* _To do_: Return only the lines between the line holding "Keep writing the" and the line holding "m.build('wall', m_greyroof, h)", the two boundary lines included, exactly as they appear.

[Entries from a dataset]

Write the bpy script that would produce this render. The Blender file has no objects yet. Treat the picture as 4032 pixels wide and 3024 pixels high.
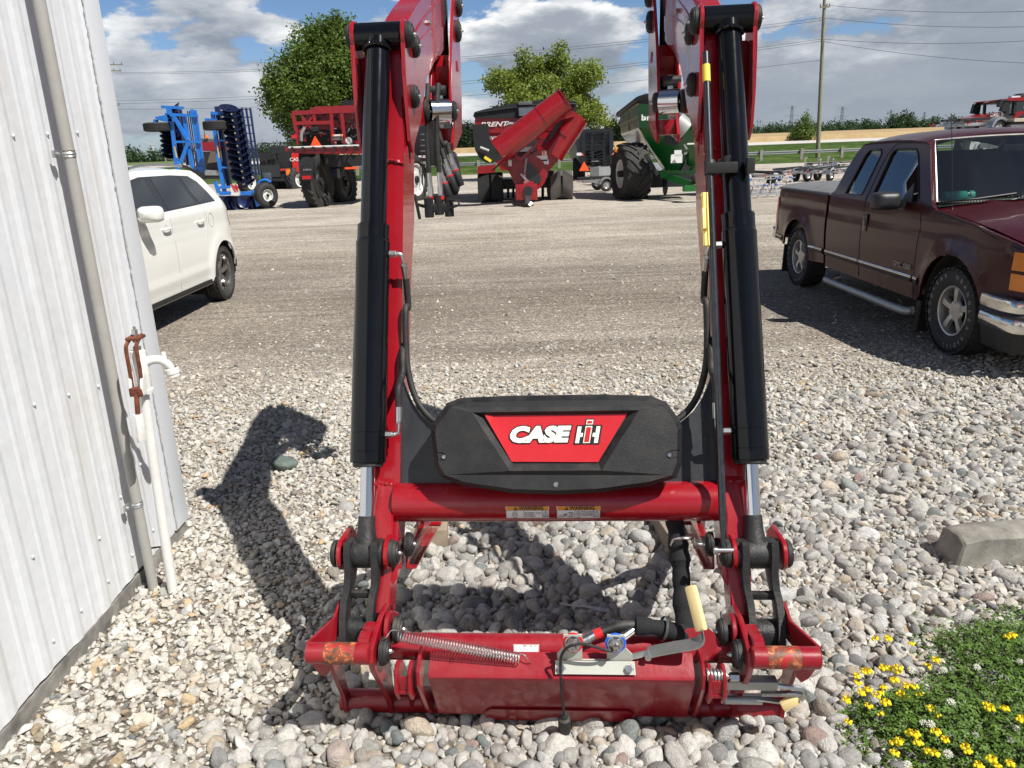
import bpy, bmesh, math, random
import numpy as np
from mathutils import Vector, Matrix, Euler
from mathutils.geometry import tessellate_polygon, delaunay_2d_cdt
random.seed(11); np.random.seed(11)
PI = math.pi
scene = bpy.context.scene
C = scene.collection

# ---------------------------------------------------------------- camera
CAM_H = 1.75; FPX = 765.0
pitch = math.atan(232/765); roll = math.radians(2.1)
fwd = Vector((0, math.cos(pitch), -math.sin(pitch)))
up0 = Vector((0, math.sin(pitch), math.cos(pitch))); rt0 = Vector((1, 0, 0))
rt = rt0*math.cos(roll) - up0*math.sin(roll)
up = rt0*math.sin(roll) + up0*math.cos(roll)
cam = bpy.data.cameras.new('camera'); camo = bpy.data.objects.new('camera', cam); C.objects.link(camo)
M3 = Matrix((rt, up, -fwd)).transposed()
camo.matrix_world = Matrix.Translation((0, 0, CAM_H)) @ M3.to_4x4()
cam.sensor_width = 36; cam.lens = FPX/1024*36; cam.clip_start = 0.05; cam.clip_end = 6000
scene.camera = camo

# ---------------------------------------------------------------- light
sun_vec = Vector((0.57, -0.44, 1.0)).normalized()
sl = bpy.data.lights.new('sun', 'SUN'); sl.energy = 5.0; sl.angle = math.radians(0.53); sl.color = (1, .965, .91)
so = bpy.data.objects.new('sun', sl); C.objects.link(so)
so.rotation_euler = (-sun_vec).to_track_quat('-Z', 'Y').to_euler()
so.location = (10, -10, 20)
scene.view_settings.view_transform = 'Standard'; scene.view_settings.look = 'None'
scene.view_settings.exposure = 0.40; scene.view_settings.gamma = 1.0
scene.view_settings.use_curve_mapping = False
W = bpy.data.worlds.new('World'); scene.world = W; W.use_nodes = True

class NT:
    """small node-graph helper"""
    def __init__(s, tree): s.t = tree; s.n = tree.nodes; s.l = tree.links
    def add(s, typ, **kw):
        nd = s.n.new(typ)
        ins = kw.pop('ins', {})
        for k, v in kw.items(): setattr(nd, k, v)
        for k, v in ins.items():
            if isinstance(v, bpy.types.NodeSocket): s.l.new(v, nd.inputs[k])
            else: nd.inputs[k].default_value = v
        return nd
    def math(s, op, a, b=0.0, c=0.0, clamp=False):
        nd = s.n.new('ShaderNodeMath'); nd.operation = op; nd.use_clamp = clamp
        for i, v in enumerate((a, b, c)):
            if isinstance(v, bpy.types.NodeSocket): s.l.new(v, nd.inputs[i])
            else: nd.inputs[i].default_value = v
        return nd.outputs[0]
    def noise(s, vec, scale, detail=4, rough=.55, dist=0.0, lac=2.0):
        nd = s.n.new('ShaderNodeTexNoise'); nd.inputs['Scale'].default_value = scale
        nd.inputs['Detail'].default_value = detail; nd.inputs['Roughness'].default_value = rough
        nd.inputs['Distortion'].default_value = dist; nd.inputs['Lacunarity'].default_value = lac
        if vec is not None: s.l.new(vec, nd.inputs['Vector'])
        return nd.outputs['Fac']
    def ramp(s, fac, stops, interp='LINEAR'):
        nd = s.n.new('ShaderNodeValToRGB'); cr = nd.color_ramp; cr.interpolation = interp
        while len(cr.elements) > 1: cr.elements.remove(cr.elements[-1])
        cr.elements[0].position = stops[0][0]; cr.elements[0].color = c4(stops[0][1])
        for p, c in stops[1:]:
            e = cr.elements.new(p); e.color = c4(c)
        s.l.new(fac, nd.inputs[0]); return nd.outputs[0]
    def mix(s, fac, a, b, typ='MIX'):
        nd = s.n.new('ShaderNodeMix'); nd.data_type = 'RGBA'; nd.blend_type = typ
        for i, v in ((0, fac), (6, a), (7, b)):
            if isinstance(v, bpy.types.NodeSocket): s.l.new(v, nd.inputs[i])
            else: nd.inputs[i].default_value = v if i == 0 else c4(v)
        return nd.outputs[2]
    def scale(s, vec, sc, loc=(0, 0, 0)):
        nd = s.n.new('ShaderNodeMapping'); nd.inputs['Scale'].default_value = sc
        nd.inputs['Location'].default_value = loc
        s.l.new(vec, nd.inputs['Vector']); return nd.outputs[0]
def c4(c):
    if isinstance(c, (int, float)): return (c, c, c, 1)
    return tuple(c) if len(c) == 4 else (c[0], c[1], c[2], 1)

def build_world():
    T = NT(W.node_tree); T.n.clear()
    out = T.add('ShaderNodeOutputWorld'); bg = T.add('ShaderNodeBackground')
    sky = T.add('ShaderNodeTexSky', sky_type='NISHITA', sun_disc=False)
    sky.sun_elevation = math.asin(sun_vec.z)
    sky.sun_rotation = math.atan2(sun_vec.x, sun_vec.y)
    sky.air_density = 1.0; sky.dust_density = .6; sky.ozone_density = 1.4
    tc = T.add('ShaderNodeTexCoord'); g = tc.outputs['Generated']
    sep = T.add('ShaderNodeSeparateXYZ', ins={0: g}); x, y, z = sep.outputs
    # cumulus: stretched noise in view directions, flat grey bases and bright lit tops
    def cu(dz):
        v_ = T.add('ShaderNodeCombineXYZ', ins={0: T.math('ADD', T.math('MULTIPLY', x, 3.1), CLX), 1: T.math('ADD', T.math('MULTIPLY', y, 3.1), CLY), 2: T.math('ADD', T.math('MULTIPLY', z, 8.5), dz)}).outputs[0]
        return T.math('ADD', T.math('MULTIPLY', T.noise(v_, 1.15, 3, .5), .55), T.math('MULTIPLY', T.noise(v_, 2.6, 12, .62, .1), .45))
    n = cu(0.0); nup = cu(.30)
    n2 = T.math('ADD', n, T.math('MULTIPLY', x, .10))
    mask = T.ramp(n2, [(.447, 0), (.487, 1)], 'EASE')
    mask = T.math('MULTIPLY', mask, T.ramp(z, [(.30, 1), (.55, .12)], 'EASE'))
    lit = T.math('ADD', T.math('MULTIPLY', T.math('SUBTRACT', n, nup), 4.6), .40, clamp=True)
    thick = T.ramp(n2, [(.47, 1), (.62, .25)], 'EASE')
    l2 = T.math('MULTIPLY', lit, thick)
    ccol = T.ramp(l2, [(0, (3.6, 4.1, 4.9)), (.22, (4.8, 5.3, 6.1)), (.5, (8.2, 8.6, 9.1)), (.9, (15.5, 15.5, 15.3))])
    skyc = T.mix(1.0, sky.outputs[0], T.ramp(z, [(.1, (SKYM*.98, SKYM*1.2, SKYM*1.55)), (.6, (SKYM*.5, SKYM*.56, SKYM*.65))]), 'MULTIPLY')
    haze = T.ramp(z, [(0, 1), (.13, 0)], 'EASE')
    body = T.mix(T.math('MULTIPLY', mask, .94), skyc, ccol)
    col = T.mix(T.math('MULTIPLY', haze, .5), body, (5.8, 6.6, 7.6))
    T.l.new(col, bg.inputs['Color']); bg.inputs['Strength'].default_value = SKYS
    T.l.new(bg.outputs[0], out.inputs[0])
CLX, CLY, SKYM, SKYS = 2.37, 6.7, 1.0, .055
build_world()

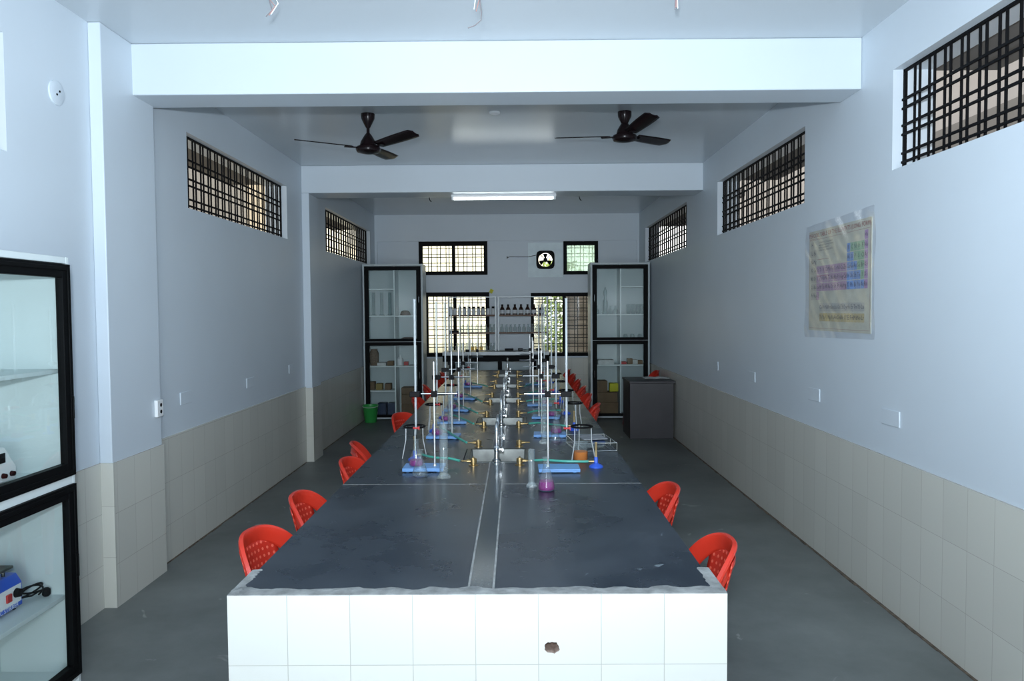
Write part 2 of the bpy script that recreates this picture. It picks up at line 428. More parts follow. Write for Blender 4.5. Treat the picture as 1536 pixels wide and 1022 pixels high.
b.add([(BX0,BY0,0),(BX0,2.55,0),(BX0,2.55,HB-.002),(BX0,BY0,HB-.002)], [(0,1,2,3)])
b.add([(BX1,BY0,0),(BX1,2.55,0),(BX1,2.55,HB-.002),(BX1,BY0,HB-.002)], [(0,1,2,3)])
b.add([(BX0,2.55,0),(BX1,2.55,0),(BX1,2.55,HB-.032),(BX0,2.55,HB-.032)], [(0,1,2,3)])
b.mat(1)
n = len(hole)
b.add([(x,BY0,z) for x,z in hole] + [(hx+(x-hx)*.92,BY0+.09,hz+(z-hz)*.92) for x,z in hole], [(k,(k+1)%n,(k+1)%n+n,k+n) for k in range(n)] + [tuple(n+k for k in range(n))])
m_brickhole = M('raw_brick', (.40,.30,.25), .9, var=.2, scale=60)
b.build('tiled_end_wall', [m_tile_f, m_brickhole], bench, smooth=0)
# ragged cement bed around the slabs
rng = random.Random(8)
b = MB()
N = 90
vs = []; 
for i in range(N+1):
    x = BX0 + (BX1-BX0)*i/N
    vs += [(x, BY0, HB-.004), (x, BY0+.001, HB), (x, BY0+.050+rng.uniform(-.004,.004)+.012*math.sin(i*.21+1)*math.sin(i*.53)+.008*math.sin(i*.9), HB+.0018), (x, BY0+.075, HB-.006)]
b.add(vs, [(i*4+j, i*4+4+j, i*4+5+j, i*4+1+j) for i in range(N) for j in range(3)])
for sx, xo, xi in ((0, BX0, -.898), (1, BX1, .630)):
    vs = []; K = 22
    for i in range(K+1):
        y = BY0 + .235*i/K; f = 1 - .35*max(0,(i-15)/7)
        vs += [(xo, y, HB-.004), (xo, y, HB), (xi+(rng.uniform(-.006,.006)), y, HB+.0018), (xi+(.02 if sx==0 else -.02), y, HB-.006)]
    b.add(vs, [(i*4+j, i*4+4+j, i*4+5+j, i*4+1+j) for i in range(K) for j in range(3)])
b.build('cement_edge', m_cement, bench, smooth=60)
# slate slabs
CX = -.118
sinkY = [4.61 + 1.42*k for k in range(5)]
seams = [2.372, 3.843, 6.77, 9.6, BY1]
SL, SR = -.905, .642
def slab(x0, x1, y0, y1, cuts):
    b = MB(); e = .004
    y = y0 + e
    for (c0, c1) in cuts:
        b.box(x0, x1, y, c0, HB-.03, HB)
        y = c1
    b.box(x0, x1, y, y1-e, HB-.03, HB)
    return b
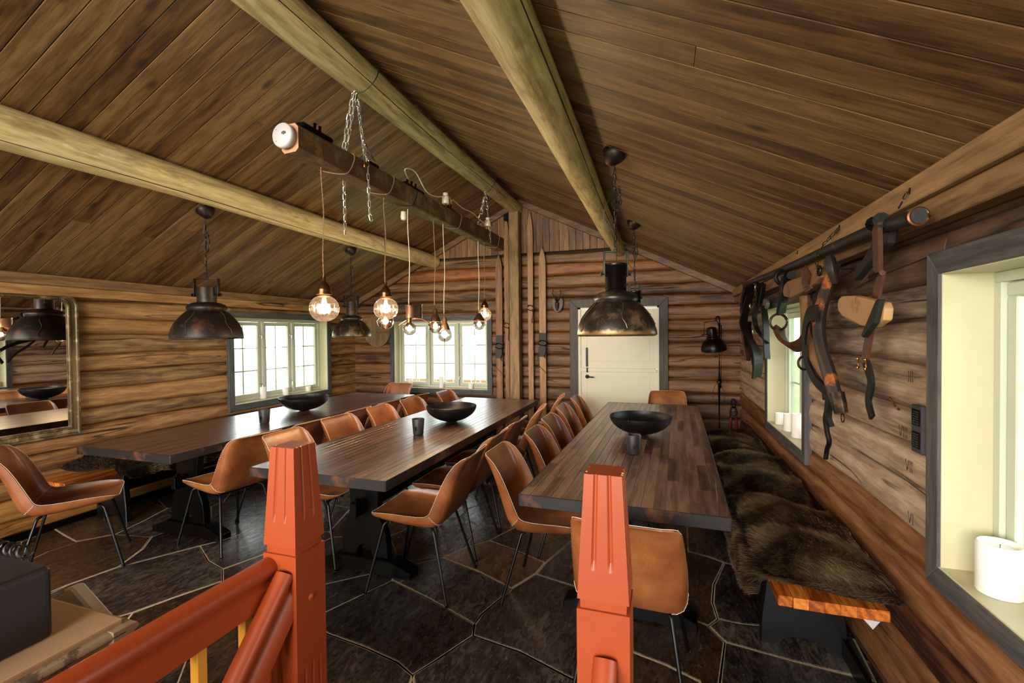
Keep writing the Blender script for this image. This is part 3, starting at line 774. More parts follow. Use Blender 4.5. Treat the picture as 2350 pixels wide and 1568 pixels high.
# ---- outside, seen through the panes
m_grass = plain('meadow_grass', (.34, .48, .20), .9, 0, .3, .6)
m = M().bb(-40, 30, -30, 45, -.7, -.6); g = m.build('ground_outside', m_grass); prop(g, 'green meadow outside the windows', None, None, 'structure')
m_siding = plain('white_siding', lin((235, 235, 230)), .7)
m_greyroof = plain('grey_roof', lin((150, 152, 154)), .7)
h = thing('farm_house', 'pale farm house seen through the gable wall window', 'building', (-9, 17, -.6))
m = M().bb(-16, -3, 16.5, 22, -.6, 2.2); m.build('wall', m_siding, h)
for k in range(10): pass
m = M(); m.prism([(16.2, 2.1), (22.3, 2.1), (19.2, 4.4)], -16.4, -2.6, lambda a, b, h_: (h_, a, b)); m.build('roof', m_greyroof, h)
m = M().bb(-7.0, -6.6, 16.44, 16.5, 1.1, 1.55); m.build('window', m_greyroof, h)
m_fencew = plain('pale_fence_boards', lin((190, 184, 166)), .8)
f_ = thing('timber_fence', 'low board fence with pale posts outside the gable wall window', 'fence', (-7, 13, -.6))
for k in range(30):
    m = M().bb(-11+k*.3, -11+k*.3+.26, 13, 13.03, -.6, .10); m.build('board', m_harw, f_)
h = thing('grey_shed', 'grey shed with pitched roof seen through the window beside the mirror', 'building', (-10, 7, -.6))
m = M(); m.prism([(6.5, -.6), (10.5, -.6), (10.5, .75), (8.5, 1.5), (6.5, .75)], -13, -11, lambda a, b, h_: (h_, a, b)); m.build('wall', m_greyroof, h)

# ================================================================== TABLES
def make_table(name, label, cx, cy, rz, m_stave=m_stave):
    W_, L_, H_, T_ = .897, 3.019, .75, .058
    t = thing(name, label, 'table', (cx, cy, 0), 'long dining tables', rz)
    ORG[t.name] = Vector((0, 0, 0))
    ns = 18; w = W_/ns
    me = M().box((0, 0, 0), (w-.0006, L_-.006, T_-.004)).mesh('stave', m_stave, bevel=.0012)
    for i in range(ns):
        place('stave', me, t, (-W_/2+w*(i+.5), 0, H_-T_/2+R.uniform(-.0003, .0003)))
    e = M(); e.box((0, -L_/2+.002, H_-T_/2), (W_, .008, T_-.002)); e.box((0, L_/2-.002, H_-T_/2), (W_, .008, T_-.002))
    e.box((-W_/2-.001, 0, H_-T_/2), (.006, L_, T_-.002)); e.box((W_/2+.001, 0, H_-T_/2), (.006, L_, T_-.002))
    e.build('edge_band', m_edge, t, bevel=.002)
    half = [(.125, .69), (.118, .60), (.107, .50), (.104, .43), (.112, .37), (.118, .345), (.122, .33), (.140, .30), (.156, .25), (.166, .19), (.170, .10), (.055, .10), (.052, .135), (.035, .162), (0, .172)]
    out = half + [(-a, b) for a, b in reversed(half[:-1])]
    foot = [(-.34, 0), (-.34, .045), (-.20, .10), (.20, .10), (.34, .045), (.34, 0), (.2, 0), (.17, .012), (-.17, .012), (-.2, 0)]
    for s_ in (-1, 1):
        y = s_*(L_/2-.46)
        m = M(); m.prism(out, y-.028, y+.028, lambda a, b, h: (a, h, b)); m.build('trestle', m_black, t, bevel=.004)
        m = M(); m.prism(foot, y-.055, y+.055, lambda a, b, h: (a, h, b)); m.build('foot', m_black, t, bevel=.005)
        m = M(); m.prism([(-.37, .692), (-.37, .66), (-.30, .62), (.30, .62), (.37, .66), (.37, .692)], y-.04, y+.04, lambda a, b, h: (a, h, b)); m.build('cleat', m_black, t, bevel=.004)
        m = M(); m.box((0, s_*(L_/2-.37), .43), (.022, .035, .11), Matrix.Rotation(.08, 3, 'X')); m.build('wedge', m_black, t, bevel=.003)
    m = M().bb(-.02, .02, -L_/2+.33, L_/2-.33, .38, .47); m.build('stretcher', m_black, t, bevel=.004)
    return t
make_table('dining_table', 'long dark stained table beside the mirror wall, farthest from the door', -3.4155, 3.5827, 0)
make_table('dining_table', 'long dark stained table in the middle, chairs along both sides', -1.806, 3.530, 0)
make_table('dining_table', 'long brown stained table beside the fur covered bench', -.6442+.4485*math.cos(-.0251)+1.5095*math.sin(.0251), 2.0402+1.5095*math.cos(.0251)-.4485*math.sin(.0251), -.0251, m_stave2)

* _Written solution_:
Keep writing the Blender script for this image. This is part 3, starting at line 774. More parts follow. Use Blender 4.5. Treat the picture as 2350 pixels wide and 1568 pixels high.
# ---- outside, seen through the panes
m_grass = plain('meadow_grass', (.34, .48, .20), .9, 0, .3, .6)
m = M().bb(-40, 30, -30, 45, -.7, -.6); g = m.build('ground_outside', m_grass); prop(g, 'green meadow outside the windows', None, None, 'structure')
m_siding = plain('white_siding', lin((235, 235, 230)), .7)
m_greyroof = plain('grey_roof', lin((150, 152, 154)), .7)
h = thing('farm_house', 'pale farm house seen through the gable wall window', 'building', (-9, 17, -.6))
m = M().bb(-16, -3, 16.5, 22, -.6, 2.2); m.build('wall', m_siding, h)
for k in range(10): pass
m = M(); m.prism([(16.2, 2.1), (22.3, 2.1), (19.2, 4.4)], -16.4, -2.6, lambda a, b, h_: (h_, a, b)); m.build('roof', m_greyroof, h)
m = M().bb(-7.0, -6.6, 16.44, 16.5, 1.1, 1.55); m.build('window', m_greyroof, h)
m_fencew = plain('pale_fence_boards', lin((190, 184, 166)), .8)
f_ = thing('timber_fence', 'low board fence with pale posts outside the gable wall window', 'fence', (-7, 13, -.6))
for k in range(30):
    m = M().bb(-11+k*.3, -11+k*.3+.26, 13, 13.03, -.6, .10); m.build('board', m_harw, f_)
h = thing('grey_shed', 'grey shed with pitched roof seen through the window beside the mirror', 'building', (-10, 7, -.6))
m = M(); m.prism([(6.5, -.6), (10.5, -.6), (10.5, .75), (8.5, 1.5), (6.5, .75)], -13, -11, lambda a, b, h_: (h_, a, b)); m.build('wall', m_greyroof, h)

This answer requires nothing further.